── DATA SEGMENT ──

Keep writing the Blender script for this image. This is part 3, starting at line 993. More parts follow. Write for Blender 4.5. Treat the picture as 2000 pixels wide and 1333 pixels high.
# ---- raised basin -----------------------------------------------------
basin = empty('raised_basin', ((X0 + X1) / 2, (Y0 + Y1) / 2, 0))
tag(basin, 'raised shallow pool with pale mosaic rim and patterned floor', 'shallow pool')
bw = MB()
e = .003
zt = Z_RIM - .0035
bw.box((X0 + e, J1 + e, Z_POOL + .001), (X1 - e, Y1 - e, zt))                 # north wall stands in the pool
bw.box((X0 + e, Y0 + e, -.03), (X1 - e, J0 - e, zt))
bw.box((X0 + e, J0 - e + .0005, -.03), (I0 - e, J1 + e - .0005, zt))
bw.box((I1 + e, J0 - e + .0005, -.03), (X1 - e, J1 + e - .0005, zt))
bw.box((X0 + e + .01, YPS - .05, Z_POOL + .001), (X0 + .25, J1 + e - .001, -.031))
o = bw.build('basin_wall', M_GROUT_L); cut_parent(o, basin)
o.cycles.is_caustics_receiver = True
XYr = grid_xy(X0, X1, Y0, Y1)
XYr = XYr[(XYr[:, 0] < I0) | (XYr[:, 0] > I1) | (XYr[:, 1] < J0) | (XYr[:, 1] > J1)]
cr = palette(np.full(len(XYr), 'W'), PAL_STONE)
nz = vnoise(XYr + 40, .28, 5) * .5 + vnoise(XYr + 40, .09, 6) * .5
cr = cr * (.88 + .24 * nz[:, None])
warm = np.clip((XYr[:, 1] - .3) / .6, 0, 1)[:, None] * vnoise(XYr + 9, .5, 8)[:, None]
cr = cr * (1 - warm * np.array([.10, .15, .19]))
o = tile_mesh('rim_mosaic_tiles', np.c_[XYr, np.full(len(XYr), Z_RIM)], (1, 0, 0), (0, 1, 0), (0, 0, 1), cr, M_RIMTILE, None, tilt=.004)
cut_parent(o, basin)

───

YOUR GOAL – Retype the material in full. Each word must match.

WORKED ANSWER –
Keep writing the Blender script for this image. This is part 3, starting at line 993. More parts follow. Write for Blender 4.5. Treat the picture as 2000 pixels wide and 1333 pixels high.
# ---- raised basin -----------------------------------------------------
basin = empty('raised_basin', ((X0 + X1) / 2, (Y0 + Y1) / 2, 0))
tag(basin, 'raised shallow pool with pale mosaic rim and patterned floor', 'shallow pool')
bw = MB()
e = .003
zt = Z_RIM - .0035
bw.box((X0 + e, J1 + e, Z_POOL + .001), (X1 - e, Y1 - e, zt))                 # north wall stands in the pool
bw.box((X0 + e, Y0 + e, -.03), (X1 - e, J0 - e, zt))
bw.box((X0 + e, J0 - e + .0005, -.03), (I0 - e, J1 + e - .0005, zt))
bw.box((I1 + e, J0 - e + .0005, -.03), (X1 - e, J1 + e - .0005, zt))
bw.box((X0 + e + .01, YPS - .05, Z_POOL + .001), (X0 + .25, J1 + e - .001, -.031))
o = bw.build('basin_wall', M_GROUT_L); cut_parent(o, basin)
o.cycles.is_caustics_receiver = True
XYr = grid_xy(X0, X1, Y0, Y1)
XYr = XYr[(XYr[:, 0] < I0) | (XYr[:, 0] > I1) | (XYr[:, 1] < J0) | (XYr[:, 1] > J1)]
cr = palette(np.full(len(XYr), 'W'), PAL_STONE)
nz = vnoise(XYr + 40, .28, 5) * .5 + vnoise(XYr + 40, .09, 6) * .5
cr = cr * (.88 + .24 * nz[:, None])
warm = np.clip((XYr[:, 1] - .3) / .6, 0, 1)[:, None] * vnoise(XYr + 9, .5, 8)[:, None]
cr = cr * (1 - warm * np.array([.10, .15, .19]))
o = tile_mesh('rim_mosaic_tiles', np.c_[XYr, np.full(len(XYr), Z_RIM)], (1, 0, 0), (0, 1, 0), (0, 0, 1), cr, M_RIMTILE, None, tilt=.004)
cut_parent(o, basin)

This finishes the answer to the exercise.